» **WHAT YOU NEED TO DO**:
Records follow. Pull out every line that contains "parts".

» **DATASET EXTRACT**:
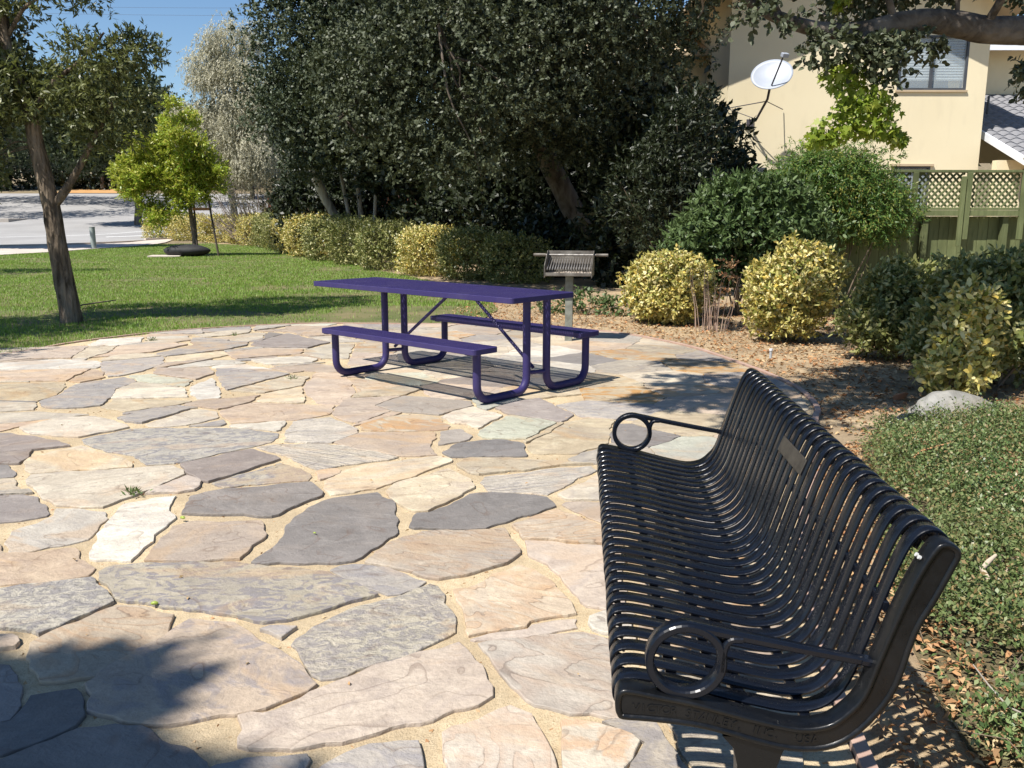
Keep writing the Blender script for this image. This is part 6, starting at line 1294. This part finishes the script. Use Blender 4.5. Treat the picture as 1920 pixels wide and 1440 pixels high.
# oak branch that reaches in from the right
ob_ = tree('overhanging_oak', 'oak at the right whose thick grey limb crosses in front of the house', (8.3, 8.8, 0),
     [([(8.3, 8.8, -.05), (8.2, 8.8, 1.2), (7.6, 8.9, 2.5), (6.6, 9.0, 3.0), (5.55, 9.0, 3.16)], .24, .145),
      ([(5.6, 9.0, 3.155), (5.0, 9.0, 3.14), (4.62, 9.0, 3.15), (4.35, 9.0, 3.20), (4.06, 9.0, 3.23), (3.75, 9.0, 3.20), (3.5, 9.0, 3.14), (3.25, 9.0, 3.12)], .145, .09),
      ([(3.3, 9.0, 3.115), (3.0, 9.0, 3.15), (2.75, 9.0, 3.21), (2.4, 9.0, 3.35), (1.9, 9.0, 3.7), (1.2, 8.8, 4.1)], .085, .035),
      ([(3.50, 8.98, 3.12), (3.40, 8.9, 2.96), (3.5, 8.85, 2.84), (3.72, 8.8, 2.78)], .075, .03), ([(8.2, 8.7, 1.8), (7.2, 6.5, 3.8), (5.2, 5.2, 5.2), (3.0, 4.6, 5.5), (.6, 4.3, 5.3)], .16, .04), ([(2.6, 9, 3.3), (2.3, 8.8, 3.6), (1.9, 8.8, 3.5)], .03, .01)],
     [(3.92, 8.8, 2.80, .36, .25, .26, 1.5), (3.6, 8.8, 2.85, .34, .25, .20, 1.5), (3.1, 8.8, 2.95, .35, .25, .14, 1.3), (2.45, 9.0, 3.28, .40, .35, .24, 1.4), (2.1, 9.2, 3.5, .5, .4, .4), (5.2, 8.9, 2.70, .24, .25, .17, 1.5), (3.4, 9.3, 3.55, .6, .3, .22), (4.2, 9.3, 3.68, .5, .3, .14), (1.3, 9, 3.9, .7, .6, .4), (5.3, 9.2, 3.65, .35, .3, .16),
      (-1.4, 4.9, 5.2, .45, .35, .2, 2), (-1.15, 3.95, 5.2, .55, .28, .2, 2), (-.75, 3.3, 5.2, .40, .22, .15, 2), (-.85, 5.6, 5.2, .4, .2, .15, 1.5), (-.9, 4.65, 5.2, .80, .42, .25, 1.5), (.35, 4.35, 5.2, .95, .55, .25, 1.4), (-.3, 3.75, 5.2, .5, .18, .12), (.9, 5.0, 5.3, .9, .6, .25, 2.4), (.2, 3.1, 5.2, .5, .14, .12, .8), (1.9, 4.9, 5.3, .8, .45, .25, 2.2), (2.7, 5.9, 5.6, 1.1, .5, .3, 1.2), (1.5, 6.15, 5.3, .7, .35, .25, 2.0), (1.0, 6.6, 5.8, .6, .25, .2, .6), (3.8, 4.9, 5.5, .9, .5, .3), (3.7, 8.1, 4.9, .9, .35, .2, 1.2), (4.6, 8.2, 5.0, .9, .4, .3, 1.2), (2.8, 8.25, 4.8, .5, .3, .2, 1.4), (1.9, 8.4, 4.9, .6, .3, .2), (3.3, 8.6, 4.5, .6, .3, .2, 1.5)],
     M_BARKO, LM_OAK, 9500, 8, .13, .060, .042, 340, hexa=True, twigs=16, hole=-.55, hs=2.5, up=.05, droop=.2, rough=.03, seg=18, shell=(.2, 1.0))
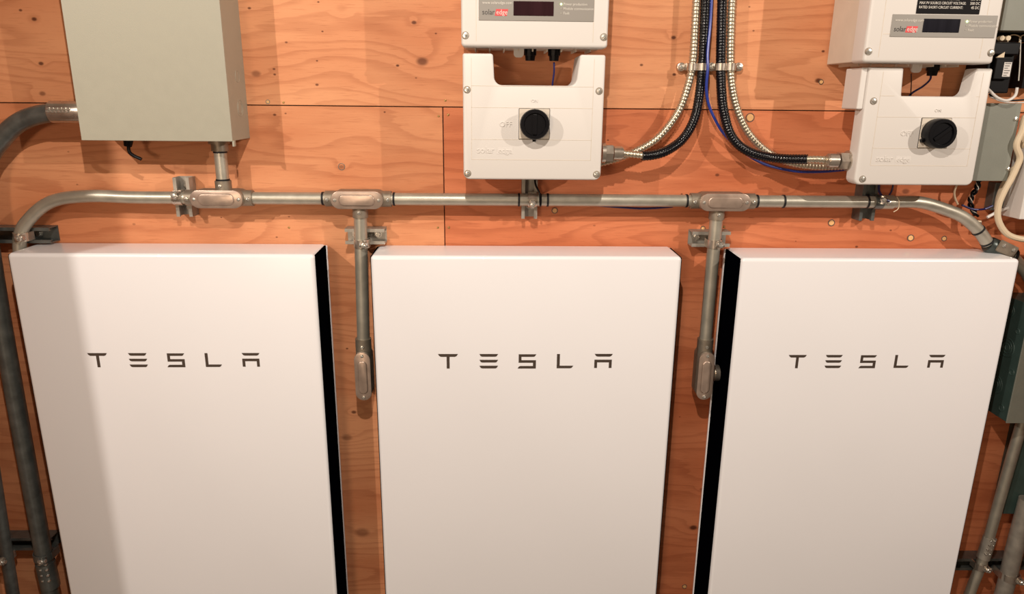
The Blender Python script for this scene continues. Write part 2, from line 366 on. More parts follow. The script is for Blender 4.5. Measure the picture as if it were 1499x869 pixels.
obj('ground_lead', tb(spline(pix((188, 212, -.08), (189, 222, -.08), (196, 228, -.08), (207, 233, -.08)), .006), .0042, 10), M_BLACK, ge, 'edge')

# ------------------------------------------------------------------ conduit parts
CY = -.058; CR = .0158
def conduit(label, pts, r=CR, m=None, bands=(), group=None, cat='conduit', step=.012):
    P = spline(pts, step) if len(pts) > 2 else pts
    t = thing('conduit', label, cat, tuple(pts[0]), group)
    obj('pipe', tb(P, r, 22), m or M_GALV, t, 'edge')
    for c, d in bands:  # black band at point c, direction d
        d = d.normalized(); obj('band', tb([c - d * .0024, c + d * .0024], r + .0015, 22), M_RING, t, 'edge', label='black band')
    return t
def cx_(px, y=CY, py=None): return at(px, py if py is not None else 286 + (px - 100) * .0105, y)
def hx(px): v = cx_(px); return Vector((v.x, CY, ZC))
ZC = 1.478
X = Vector((1, 0, 0)); Z = Vector((0, 0, 1))
conduit('bent galvanised conduit rising from behind the left battery into the long horizontal run',
        [at(60, 560, CY), at(36, 420, CY), at(29, 350, CY), at(45, 318, CY), at(78, 294, CY), at(130, 287, CY), hx(200), hx(282)], bands=[(hx(275), X)])
conduit('short straight conduit between the left and the second pull body', [hx(366), hx(487)], bands=[(hx(473), X)])
conduit('straight conduit from second pull body to the strut under the middle inverter', [hx(568), hx(764)], bands=[(hx(577), X), (hx(759.5), X)])
conduit('straight conduit from the middle strut to the third pull body', [hx(764), hx(1016)], bands=[(hx(791), X), (hx(801.5), X), (hx(1004.5), X)])
conduit('straight conduit from third pull body to the right strut', [hx(1094), hx(1290)], bands=[(hx(1107), X), (hx(1146), X), (hx(1268), X)])
conduit('bent conduit curving down at the right above the right battery',
        [hx(1296), hx(1345), at(1385, 307, CY), at(1410, 318, CY), at(1432, 337, CY), at(1446, 356, CY)], bands=[(at(1432, 337, CY), at(1440, 347, CY) - at(1426, 330, CY)), (at(1445, 354, CY), at(1450, 362, CY) - at(1440, 347, CY))])

def pull_body(x, z, label, leg=None, up=None, w=.135, group='cast pull bodies along the run'):
    t = thing('pull_box', label, 'pull body', (x, CY, z), group)
    bm = bm_new(); poly(bm, rrect(x - w / 2, x + w / 2, z - .022, z + .022, .0215, 7), -.082, -.034, bev=.003)
    obj('housing', bm, M_CAST, t, 'edge')
    for s in (-1, 1):
        bm = bm_new(); tube(bm, [Vector((x + s * (w / 2 - .02), CY, z)), Vector((x + s * (w / 2 + .0165), CY, z))], .0205, 20)
        obj('hub', bm, M_CAST, t, 'edge')
        screw_head('screw', Vector((x + s * (w / 2 + .009), 0, z)), CY - .0195, .0045, M_ZINC, t, .0035)
        screw_head('screw', Vector((x + s * (w / 2 - .012), 0, z)), -.0858, .0040, M_ZINC, t, .0025)
    # cover: flange + raised field
    bm = bm_new(); poly(bm, rrect(x - w / 2 + .002, x + w / 2 - .002, z - .0225, z + .0225, .022, 7), -.0860, -.0822, bev=.001)
    cv = obj('cover_plate', bm, M_COVER, t, 'edge')
    bm = bm_new(); poly(bm, rrect(x - w / 2 + .022, x + w / 2 - .022, z - .0145, z + .0145, .0135, 7), -.0895, -.0862, bev=.003, seg=3)
    obj('raised_field', bm, M_COVER, cv, 'edge')
    if leg is not None:
        bm = bm_new(); tube(bm, [Vector((leg, CY, z - .01)), Vector((leg, CY, z - .048))], .0200, 20); obj('hub', bm, M_CAST, t, 'edge')
        screw_head('screw', Vector((leg, 0, z - .034)), CY - .019, .0042, M_ZINC, t, .003)
    if up is not None:
        bm = bm_new(); tube(bm, [Vector((up, CY, z + .01)), Vector((up, CY, z + .044))], .0200, 20); obj('hub', bm, M_CAST, t, 'edge')
        screw_head('screw', Vector((up - .002, 0, z + .032)), CY - .019, .0042, M_ZINC, t, .003)
    return t
b1 = hx(322).x; b2 = hx(525).x; b3 = hx(1057).x
u1 = at(323, 230, CY).x; l2 = at(528, 325, CY).x; l3 = at(1048, 325, CY).x
pull_body(b1, ZC, 'leftmost cast pull body, fed from above by the stub from the grey enclosure', up=u1)
pull_body(b2, ZC, 'second cast pull body, with the drop pipe between left and middle batteries below it', leg=l2)
pull_body(b3, ZC, 'third cast pull body, below the fan of cables, with drop pipe below', leg=l3)
# stub from the enclosure
zt = gz0
st = conduit('short vertical conduit stub from the grey enclosure down to the leftmost pull body', [Vector((u1, CY, zt - .002)), Vector((u1, CY, ZC + .035))], .0155,
             bands=[(Vector((u1, CY, zt - .030)), Z), (Vector((u1, CY, ZC + .046)), Z)])
obj('connector', tb([Vector((u1, CY, zt)), Vector((u1, CY, zt - .01)), Vector((u1, CY, zt - .0101)), Vector((u1, CY, zt - .028))], [.026, .026, .0205, .0205], 20), M_CAST, st, 'edge')

def drop(x, ztop, zbot, label, lb_label, dx=0.0, knob=False):
    yb = CY
    conduit(label, [Vector((x, CY, ztop)), Vector((x + dx, CY, zbot))], .0168)
    xb = x + dx
    t = thing('pull_box', lb_label, 'pull body', (xb, CY, zbot - .16), 'lower pull bodies on the drops')
    bm = bm_new(); poly(bm, rrect(xb - .0205, xb + .0205, zbot - .150, zbot - .012, .0200, 7), -.086, -.034, bev=.003); obj('housing', bm, M_CAST, t, 'edge')
    obj('hub', tb([Vector((xb, CY, zbot + .016)), Vector((xb, CY, zbot - .03))], .0215, 20), M_CAST, t, 'edge')
    screw_head('screw', Vector((xb, 0, zbot - .003)), CY - .0210, .0042, M_ZINC, t, .003)
    bm = bm_new(); poly(bm, rrect(xb - .0215, xb + .0215, zbot - .152, zbot - .014, .021, 7), -.0900, -.0862, bev=.001); cv = obj('cover_plate', bm, M_COVER, t, 'edge')
    bm = bm_new(); poly(bm, rrect(xb - .0125, xb + .0125, zbot - .132, zbot - .038, .0120, 7), -.0935, -.0902, bev=.003, seg=3); obj('raised_field', bm, M_COVER, cv, 'edge')
    for zz in (zbot - .024, zbot - .143): screw_head('screw', Vector((xb, 0, zz)), -.0900, .0040, M_ZINC, t, .0025)
    if knob:
        obj('side_outlet', tb([Vector((xb + .018, -.05, zbot - .088)), Vector((xb + .034, -.05, zbot - .088)), Vector((xb + .0341, -.05, zbot - .088)), Vector((xb + .048, -.05, zbot - .088))], [.018, .018, .023, .023], 16), M_CHROME, t, 'edge')
    return t
zb1 = at(531, 503, CY).z
drop(l2, ZC - .035, zb1, 'vertical drop conduit between left and middle batteries', 'lower pull body between left and middle batteries', at(532, 503, CY).x - l2)
drop(l3, ZC - .035, zb1, 'vertical drop conduit between middle and right batteries', 'lower pull body beside black flank of the right battery', at(1032, 503, CY).x - l3, True)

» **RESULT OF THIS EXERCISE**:
The Blender Python script for this scene continues. Write part 2, from line 366 on. More parts follow. The script is for Blender 4.5. Measure the picture as if it were 1499x869 pixels.
# ------------------------------------------------------------------ conduit parts